GIVEN REQUEST |
Gather each line in the entries that includes the string "picture".

**** EXTRACTED RECORDS

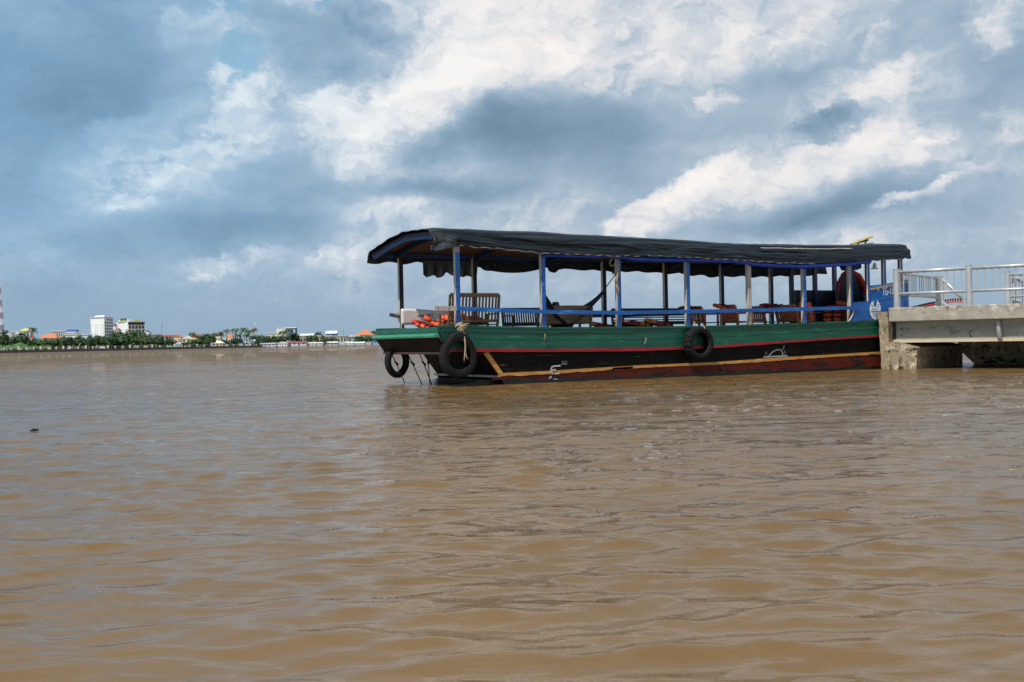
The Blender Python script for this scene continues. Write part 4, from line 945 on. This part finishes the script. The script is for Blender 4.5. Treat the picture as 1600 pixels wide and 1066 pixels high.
# --- buildings
def block(m, foot, z0, z1, mi=0):
    n = len(foot); m.add([(p[0], p[1], z0) for p in foot]+[(p[0], p[1], z1) for p in foot], [tuple(n+i for i in range(n))]+[(i, (i+1) % n, n+(i+1) % n, n+i) for i in range(n)], mi); return m
def roof(m, x0, x1, y0, y1, z0, z1, kind, ov=.5):
    x0 -= ov; x1 += ov; y0 -= ov; y1 += ov; ym = (y0+y1)/2; xm = (x0+x1)/2; hx = min((x1-x0)*.32, (y1-y0)/2)
    base = [(x0, y0, z0), (x1, y0, z0), (x1, y1, z0), (x0, y1, z0)]
    if kind == 'hip': rid = [(x0+hx, ym, z1), (x1-hx, ym, z1)]; fs = [(0, 1, 5, 4), (1, 2, 5), (2, 3, 4, 5), (3, 0, 4), (3, 2, 1, 0)]
    elif kind == 'gable': rid = [(x0, ym, z1), (x1, ym, z1)]; fs = [(0, 1, 5, 4), (1, 2, 5), (2, 3, 4, 5), (3, 0, 4), (3, 2, 1, 0)]
    elif kind == 'front': rid = [(xm, y0, z1), (xm, y1, z1)]; fs = [(0, 1, 4), (1, 2, 5, 4), (2, 3, 5), (3, 0, 4, 5), (3, 2, 1, 0)]
    else:
        return m.bb((x0, y0, z0), (x1, y1, z1))
    return m.add(base+rid, fs)
def house(name, label, x0, x1, yr, ye, off, kind, wm, rm, cat='house', nwin=3, rows=1, yb=None, win='glass', door=True, depth=None, ovf=.04):
    """front wall from photo column x0 to x1, eaves at row ye, ridge at row yr"""
    xm = (x0+x1)/2; Y = bankY(xm)+off; a, b = at(x0, ye, Y), at(x1, ye, Y); e = (a.z+b.z)/2; r_ = at(xm, yr, Y).z
    z0 = GZ if yb is None else at(xm, yb, Y).z
    w = b.x-a.x; dpt = depth or max(5, w*.7); t = thing(name, label, cat, (xm and (a.x+b.x)/2, Y, z0)); hw = w/2; e -= z0; r_ -= z0
    MB().bb((-hw, 0, -.6), (hw, dpt, e)).build('wall', F[wm], t)
    roof(MB(), -hw, hw, 0, dpt, e+.02, r_, kind, w*ovf).build('roof', F[rm], t)
    fh = e/rows
    for j in range(rows):
        for i in range(nwin):
            x = -hw+w*(i+.5)/nwin
            if door and j == 0 and i == nwin//2 and nwin > 1:
                MB().bb((x-w/nwin*.2, -.06, 0), (x+w/nwin*.2, .05, fh*.75)).build('door', F['door'], t)
            else:
                f = MB().bb((x-w/nwin*.26, -.08, fh*(j+.38)), (x+w/nwin*.26, .05, fh*(j+.82))).build('window', F[win], t)
    return t
def face_windows(t, p, q, z0, z1, cols, rows, fx=.5, fz=.5, mat='glass', pane=None, skip=None):
    p, q = Vector(p), Vector(q); d = q-p; L_ = d.length; d.normalize(); nrm = Vector((d.y, -d.x, 0))
    for j in range(rows):
        for i in range(cols):
            if skip and skip(i, j): continue
            c = p+d*(L_*(i+.5)/cols)+Vector((0, 0, z0+(z1-z0)*(j+.5)/rows)); w = L_/cols*fx; h = (z1-z0)/rows*fz
            f = MB().beam(c-d*w/2-nrm*0, c+d*w/2, .24, h).build('window', F[mat], t)
def XY(px, off, ref): p = at(px, 530, bankY(ref)+off); return (p.x, p.y)
# white hotel
Yh = bankY(160)+60; hz = lambda y, dx=163: at(dx, y, Yh).z
h1 = thing('white_hotel', 'tall plain white hotel block with rows of small windows', 'building', (*XY(163, 60, 160), GZ)); ho = Vector(h1.location)
def rel(px, off, ref=160): q = XY(px, off, ref); return (q[0]-ho.x, q[1]-ho.y)
A_, B_, C_, D_ = rel(142, 66), rel(163.5, 60), rel(177, 72), rel(156, 80)
zt = hz(496)-GZ
block(MB(), [A_, B_, C_, D_], -1, zt).build('wall', F['wwhite'], h1)
block(MB(), [rel(149, 67), rel(164, 61.5), rel(171, 70), rel(157, 76)], zt+.05, hz(492.5)-GZ).build('roof_storey', F['wwhite'], h1)
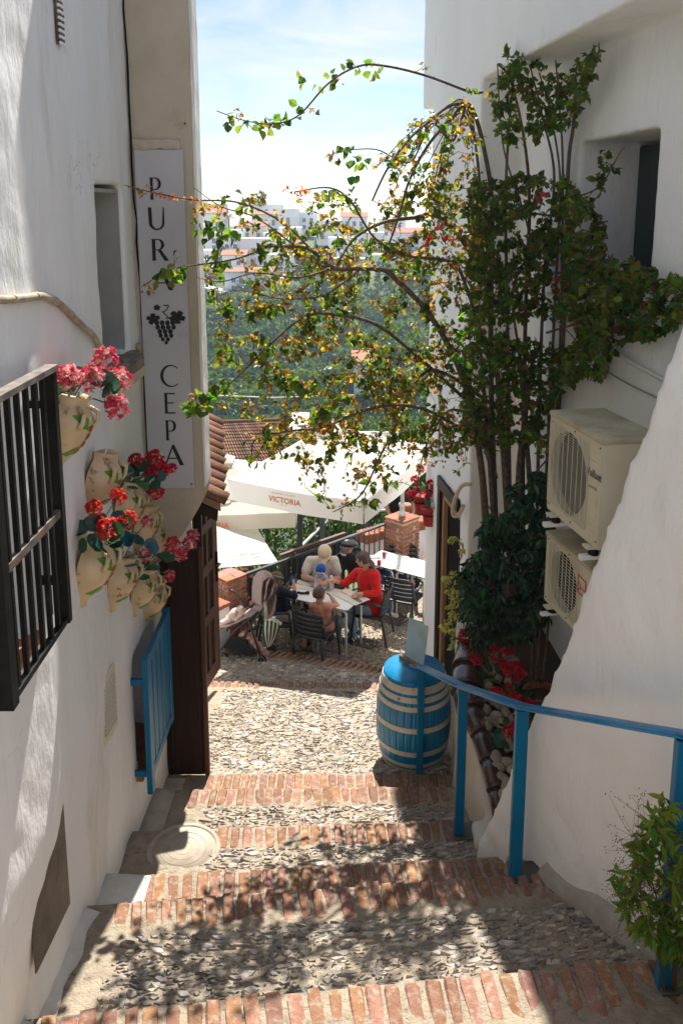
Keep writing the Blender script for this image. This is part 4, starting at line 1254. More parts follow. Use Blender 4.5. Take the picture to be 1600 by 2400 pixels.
# ---------------------------------------------------------------- air conditioners
def ac_unit(near, far, ztop, h, depth, label, brand):
    near, far = Vector((*near, 0)), Vector((*far, 0))
    u = (far - near); W = u.length; u.normalize()            # along the front, going away
    nrm = Vector((u.y, -u.x, 0))                             # into the wall
    if nrm.x < 0: nrm = -nrm
    root = empty('air_conditioner', Vector((near.x, near.y, ztop - h)), label, 'air conditioner')
    def fr(a, b, c): return near + u * (a * W) + nrm * c + Vector((0, 0, ztop - h + b * h))   # a along, b up, c inwards
    def bx_(a0, a1, b0, b1, c0, c1): return MB().hexa([fr(a0, b0, c0), fr(a0, b0, c1), fr(a1, b0, c1), fr(a1, b0, c0), fr(a0, b1, c0), fr(a0, b1, c1), fr(a1, b1, c1), fr(a1, b1, c0)])
    def ad(name, mb, m=M_offwhite, bev=.006, sm=False):
        o = mb.build(name, m, None, sm); child(o, root); return clean(o, bev, 2) if bev else o
    # casing with a round hole for the fan: front plate as a ring fan
    fc, fb, fr_ = .60, .50, .41                              # fan centre along / up, radius in heights
    N = 40
    circ = []
    for k in range(N):
        t = 2 * math.pi * k / N
        circ.append((fc + fr_ * h / W * math.cos(t), fb + fr_ * math.sin(t)))
    outer = []
    for k in range(N):
        t = 2 * math.pi * k / N
        cx_, cy_ = math.cos(t), math.sin(t)
        kx = ((1 - fc) if cx_ > 0 else fc) / max(abs(cx_), 1e-6); ky = .5 / max(abs(cy_), 1e-6)
        q = min(kx, ky); outer.append((fc + cx_ * q, fb + cy_ * q))
    # add exact corners by snapping the nearest outer points
    for cnr in [(0, 0), (1, 0), (1, 1), (0, 1)]:
        j = min(range(N), key=lambda i: (outer[i][0] - cnr[0]) ** 2 + (outer[i][1] - cnr[1]) ** 2); outer[j] = cnr
    mb = MB()
    mb.add([fr(a, b, 0) for a, b in outer] + [fr(a, b, 0) for a, b in circ], [(k, (k + 1) % N, N + (k + 1) % N, N + k) for k in range(N)])
    mb.add([fr(a, b, 0) for a, b in circ] + [fr(a, b, .05) for a, b in circ], [(k, (k + 1) % N, N + (k + 1) % N, N + k) for k in range(N)])
    o = ad('front_panel', mb, M_offwhite, 0)
    ad('side_panel', bx_(-.001, .012, 0, .999, .0, depth)); ad('side_panel', bx_(.988, 1.001, 0, .999, .0, depth)); ad('back_panel', bx_(0, 1, 0, 1, depth - .02, depth)); ad('base_pan', bx_(0, 1, -.02, .01, .0, depth))
    ad('lid', bx_(-.012, 1.012, .97, 1.03, -.012, depth + .01), mat('grimy_lid', (0.46, 0.41, 0.29), .6, c2=(0.30, 0.24, 0.15), vscale=5, vlo=.42, vhi=.75, bump=.2, bscale=30), .012)
    ad('fan_cavity', bx_(.1, .95, .05, .95, .06, .07), M_black, 0)
    mb = MB()
    for k in range(3):
        t0 = 2 * math.pi * k / 3
        vs = [fr(fc, fb, .055)] + [fr(fc + fr_ * .85 * h / W * math.cos(t0 + q), fb + fr_ * .85 * math.sin(t0 + q), .04 + .02 * q) for q in (0, .3, .6, .9)]
        mb.add(vs, [(0, 1, 2), (0, 2, 3), (0, 3, 4)])
    ad('fan_blades', mb, M_iron, 0)
    # guard: fine horizontal wires and a few verticals over the fan
    x0, x1 = fc - fr_ * h / W * 1.06, min(.985, fc + fr_ * h / W * 1.06)
    mb = MB()
    nw = 34 if brand else 20
    for k in range(nw):
        b = fb + fr_ * 1.02 * (-1 + 2 * k / (nw - 1))
        mb.tube([fr(x0, b, -.006), fr(x1, b, -.006)], .0022, 4, False)
    for k in range(9):
        a = x0 + (x1 - x0) * k / 8
        mb.tube([fr(a, fb - fr_ * 1.02, -.008), fr(a, fb + fr_ * 1.02, -.008)], .0024, 4, False)
    ad('fan_guard', mb, M_offwhite, 0)
    for (a, b) in [(.04, .93), (.5, .95), (.95, .92), (.03, .05), (.5, .04), (.96, .05)]:
        ad('screw', MB().ball(fr(a, b, -.001), .006, 6, 4), M_rustiron, 0, True)
    # brackets and feet
    for a in (.12, .86):
        ad('wall_bracket', bx_(a - .03, a + .03, -.16, -.11, -.06, depth + .35), M_white)
        ad('rubber_foot', MB().lathe([(.03, 0), (.03, .03), (.02, .035), (.02, .05)], 10, fr(a, -.115, .02)), M_iron, 0, True)
        ad('foot_bracket', bx_(a - .05, a + .05, -.05, -.02, -.035, .09))
    if brand:
        ad('grip', bx_(-.006, -.001, .72, .82, .16, .30), M_plate, 0)
        ad('badge_plate', bx_(.05, .24, .36, .78, -.003, .0), M_offwhite, .003)
        for k in range(3): ad('pressed_line', bx_(.06, .2, .12 + k * .055, .125 + k * .055, -.002, .0), M_offwhite, 0)
        text_on('brand_lettering', 'Vaillant', fr(.24, .63, -.0045), -u, Vector((0, 0, 1)), .064, mat('charcoal_print', (0.07, 0.07, 0.075), .6), root, .93, .008)
        text_on('model_lettering', 'climaVAIR', fr(.20, .52, -.0045), -u, Vector((0, 0, 1)), .026, M_greyink, root, .9)
        mb = MB()
        for k in range(3): mb.prism([(.252 + .02 * math.cos(t) * (1 - .25 * k) * h / W * 1.6, .66 + .04 * math.sin(t) * (1 - .25 * k)) for t in [q * math.pi / 3 for q in range(6)]], lambda a, b, c: fr(a, b, c), -.0035 - .0004 * k, -.003)
        ad('hare_badge', mb, M_greyink, 0)
    else:
        pts = [(.30, .80), (.14, .78), (.13, .55), (.29, .57), (.30, .80)]
        ad('red_badge', MB().tube([fr(a, b, -.003) for a, b in pts], .004, 4), M_redink, 0)
        ad('red_badge_mark', MB().tube([fr(.27 + .03 * math.cos(t), .65 + .05 * math.sin(t), -.003) for t in [q * .6 for q in range(11)]], .003, 4).tube([fr(.24, .65, -.003), fr(.16, .64, -.003)], .003, 4), M_redink, 0)
    return root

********

FULL OUTPUT |
The Blender Python script for this scene continues. Write part 4, from line 945 on. This part finishes the script. The script is for Blender 4.5. Treat the picture as 1600 pixels wide and 1066 pixels high.
Keep writing the Blender script for this image. This is part 4, starting at line 1254. More parts follow. Use Blender 4.5. Take the picture to be 1600 by 2400 pixels.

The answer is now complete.